*Problem:* Repeat the full listing below verbatim and keep the images out.

## Begin Dataset excerpt

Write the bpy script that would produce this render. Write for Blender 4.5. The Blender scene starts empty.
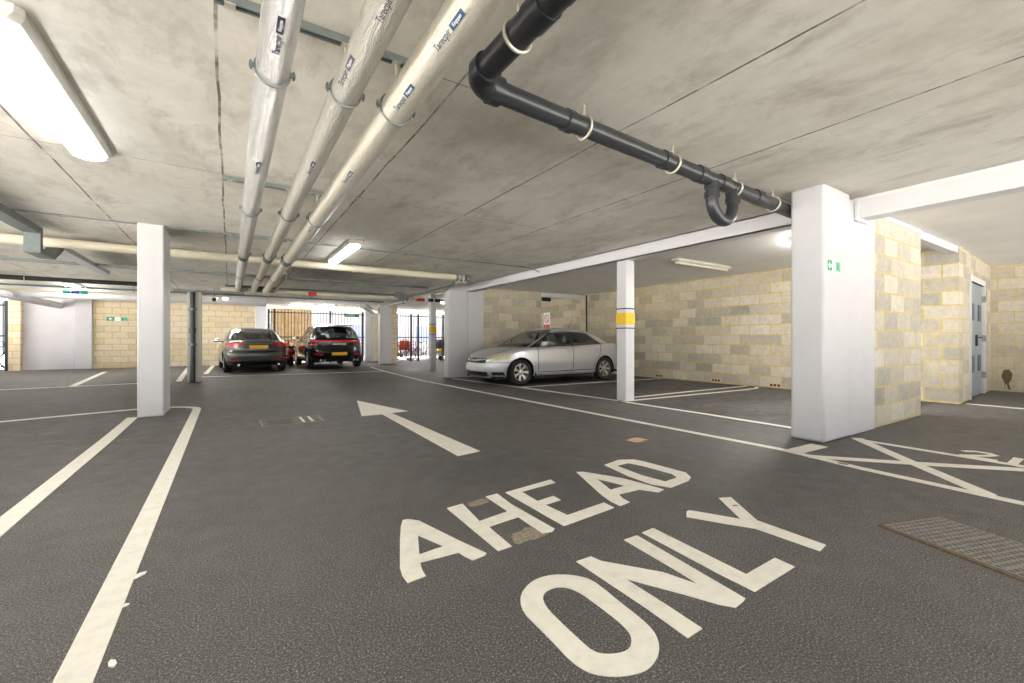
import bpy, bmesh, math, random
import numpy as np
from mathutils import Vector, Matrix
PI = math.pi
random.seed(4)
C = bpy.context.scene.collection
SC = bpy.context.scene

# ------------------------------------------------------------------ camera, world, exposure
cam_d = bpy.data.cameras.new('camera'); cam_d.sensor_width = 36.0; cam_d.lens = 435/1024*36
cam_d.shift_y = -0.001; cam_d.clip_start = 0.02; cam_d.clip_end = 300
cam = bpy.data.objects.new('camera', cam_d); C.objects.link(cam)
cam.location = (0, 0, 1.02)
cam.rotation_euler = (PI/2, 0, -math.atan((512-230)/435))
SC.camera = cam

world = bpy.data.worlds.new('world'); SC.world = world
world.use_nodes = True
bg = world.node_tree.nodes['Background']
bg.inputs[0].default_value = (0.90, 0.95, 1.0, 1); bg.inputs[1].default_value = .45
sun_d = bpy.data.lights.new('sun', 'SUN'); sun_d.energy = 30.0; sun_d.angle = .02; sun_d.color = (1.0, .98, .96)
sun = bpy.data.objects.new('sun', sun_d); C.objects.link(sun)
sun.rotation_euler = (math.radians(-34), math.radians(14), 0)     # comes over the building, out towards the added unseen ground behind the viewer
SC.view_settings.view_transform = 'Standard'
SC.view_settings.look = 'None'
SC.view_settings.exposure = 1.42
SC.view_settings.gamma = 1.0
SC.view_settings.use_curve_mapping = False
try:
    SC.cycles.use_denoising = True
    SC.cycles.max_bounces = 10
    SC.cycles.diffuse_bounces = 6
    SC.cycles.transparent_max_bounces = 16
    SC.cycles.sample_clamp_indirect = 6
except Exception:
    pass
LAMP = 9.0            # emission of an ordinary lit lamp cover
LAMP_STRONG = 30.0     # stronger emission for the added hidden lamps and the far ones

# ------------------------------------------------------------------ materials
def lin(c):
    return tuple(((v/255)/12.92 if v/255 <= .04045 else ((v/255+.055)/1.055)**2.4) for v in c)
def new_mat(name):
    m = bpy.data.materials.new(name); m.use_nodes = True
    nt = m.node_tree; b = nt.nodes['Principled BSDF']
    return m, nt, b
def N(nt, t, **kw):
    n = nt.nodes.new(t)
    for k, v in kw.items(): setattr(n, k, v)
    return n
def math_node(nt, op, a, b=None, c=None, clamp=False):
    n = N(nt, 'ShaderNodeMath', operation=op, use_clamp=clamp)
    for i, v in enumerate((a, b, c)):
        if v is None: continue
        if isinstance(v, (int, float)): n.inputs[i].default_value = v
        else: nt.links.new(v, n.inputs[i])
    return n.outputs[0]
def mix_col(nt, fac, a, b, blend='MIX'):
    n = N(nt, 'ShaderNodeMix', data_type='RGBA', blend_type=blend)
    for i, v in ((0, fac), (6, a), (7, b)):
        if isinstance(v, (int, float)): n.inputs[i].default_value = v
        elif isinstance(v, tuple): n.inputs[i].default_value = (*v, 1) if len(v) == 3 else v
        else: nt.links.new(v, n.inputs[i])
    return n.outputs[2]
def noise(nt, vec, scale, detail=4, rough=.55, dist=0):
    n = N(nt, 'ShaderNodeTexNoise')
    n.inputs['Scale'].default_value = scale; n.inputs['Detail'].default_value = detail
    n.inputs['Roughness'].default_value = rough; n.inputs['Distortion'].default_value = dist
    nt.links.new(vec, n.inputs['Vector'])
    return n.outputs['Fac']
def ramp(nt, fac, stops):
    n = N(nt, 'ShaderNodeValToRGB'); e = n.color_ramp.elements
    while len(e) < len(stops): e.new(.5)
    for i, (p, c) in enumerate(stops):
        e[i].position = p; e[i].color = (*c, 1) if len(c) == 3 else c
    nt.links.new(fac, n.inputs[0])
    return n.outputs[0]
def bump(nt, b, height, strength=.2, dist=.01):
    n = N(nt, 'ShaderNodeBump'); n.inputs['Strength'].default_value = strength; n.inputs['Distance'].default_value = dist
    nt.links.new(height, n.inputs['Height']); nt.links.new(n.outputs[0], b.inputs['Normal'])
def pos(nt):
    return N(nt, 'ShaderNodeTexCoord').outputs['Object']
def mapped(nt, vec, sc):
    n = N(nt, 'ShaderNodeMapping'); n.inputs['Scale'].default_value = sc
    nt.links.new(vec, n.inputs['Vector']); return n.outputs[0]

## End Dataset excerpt

*Exercise response:*
Write the bpy script that would produce this render. Write for Blender 4.5. The Blender scene starts empty.
import bpy, bmesh, math, random
import numpy as np
from mathutils import Vector, Matrix
PI = math.pi
random.seed(4)
C = bpy.context.scene.collection
SC = bpy.context.scene

# ------------------------------------------------------------------ camera, world, exposure
cam_d = bpy.data.cameras.new('camera'); cam_d.sensor_width = 36.0; cam_d.lens = 435/1024*36
cam_d.shift_y = -0.001; cam_d.clip_start = 0.02; cam_d.clip_end = 300
cam = bpy.data.objects.new('camera', cam_d); C.objects.link(cam)
cam.location = (0, 0, 1.02)
cam.rotation_euler = (PI/2, 0, -math.atan((512-230)/435))
SC.camera = cam

world = bpy.data.worlds.new('world'); SC.world = world
world.use_nodes = True
bg = world.node_tree.nodes['Background']
bg.inputs[0].default_value = (0.90, 0.95, 1.0, 1); bg.inputs[1].default_value = .45
sun_d = bpy.data.lights.new('sun', 'SUN'); sun_d.energy = 30.0; sun_d.angle = .02; sun_d.color = (1.0, .98, .96)
sun = bpy.data.objects.new('sun', sun_d); C.objects.link(sun)
sun.rotation_euler = (math.radians(-34), math.radians(14), 0)     # comes over the building, out towards the added unseen ground behind the viewer
SC.view_settings.view_transform = 'Standard'
SC.view_settings.look = 'None'
SC.view_settings.exposure = 1.42
SC.view_settings.gamma = 1.0
SC.view_settings.use_curve_mapping = False
try:
    SC.cycles.use_denoising = True
    SC.cycles.max_bounces = 10
    SC.cycles.diffuse_bounces = 6
    SC.cycles.transparent_max_bounces = 16
    SC.cycles.sample_clamp_indirect = 6
except Exception:
    pass
LAMP = 9.0            # emission of an ordinary lit lamp cover
LAMP_STRONG = 30.0     # stronger emission for the added hidden lamps and the far ones

# ------------------------------------------------------------------ materials
def lin(c):
    return tuple(((v/255)/12.92 if v/255 <= .04045 else ((v/255+.055)/1.055)**2.4) for v in c)
def new_mat(name):
    m = bpy.data.materials.new(name); m.use_nodes = True
    nt = m.node_tree; b = nt.nodes['Principled BSDF']
    return m, nt, b
def N(nt, t, **kw):
    n = nt.nodes.new(t)
    for k, v in kw.items(): setattr(n, k, v)
    return n
def math_node(nt, op, a, b=None, c=None, clamp=False):
    n = N(nt, 'ShaderNodeMath', operation=op, use_clamp=clamp)
    for i, v in enumerate((a, b, c)):
        if v is None: continue
        if isinstance(v, (int, float)): n.inputs[i].default_value = v
        else: nt.links.new(v, n.inputs[i])
    return n.outputs[0]
def mix_col(nt, fac, a, b, blend='MIX'):
    n = N(nt, 'ShaderNodeMix', data_type='RGBA', blend_type=blend)
    for i, v in ((0, fac), (6, a), (7, b)):
        if isinstance(v, (int, float)): n.inputs[i].default_value = v
        elif isinstance(v, tuple): n.inputs[i].default_value = (*v, 1) if len(v) == 3 else v
        else: nt.links.new(v, n.inputs[i])
    return n.outputs[2]
def noise(nt, vec, scale, detail=4, rough=.55, dist=0):
    n = N(nt, 'ShaderNodeTexNoise')
    n.inputs['Scale'].default_value = scale; n.inputs['Detail'].default_value = detail
    n.inputs['Roughness'].default_value = rough; n.inputs['Distortion'].default_value = dist
    nt.links.new(vec, n.inputs['Vector'])
    return n.outputs['Fac']
def ramp(nt, fac, stops):
    n = N(nt, 'ShaderNodeValToRGB'); e = n.color_ramp.elements
    while len(e) < len(stops): e.new(.5)
    for i, (p, c) in enumerate(stops):
        e[i].position = p; e[i].color = (*c, 1) if len(c) == 3 else c
    nt.links.new(fac, n.inputs[0])
    return n.outputs[0]
def bump(nt, b, height, strength=.2, dist=.01):
    n = N(nt, 'ShaderNodeBump'); n.inputs['Strength'].default_value = strength; n.inputs['Distance'].default_value = dist
    nt.links.new(height, n.inputs['Height']); nt.links.new(n.outputs[0], b.inputs['Normal'])
def pos(nt):
    return N(nt, 'ShaderNodeTexCoord').outputs['Object']
def mapped(nt, vec, sc):
    n = N(nt, 'ShaderNodeMapping'); n.inputs['Scale'].default_value = sc
    nt.links.new(vec, n.inputs['Vector']); return n.outputs[0]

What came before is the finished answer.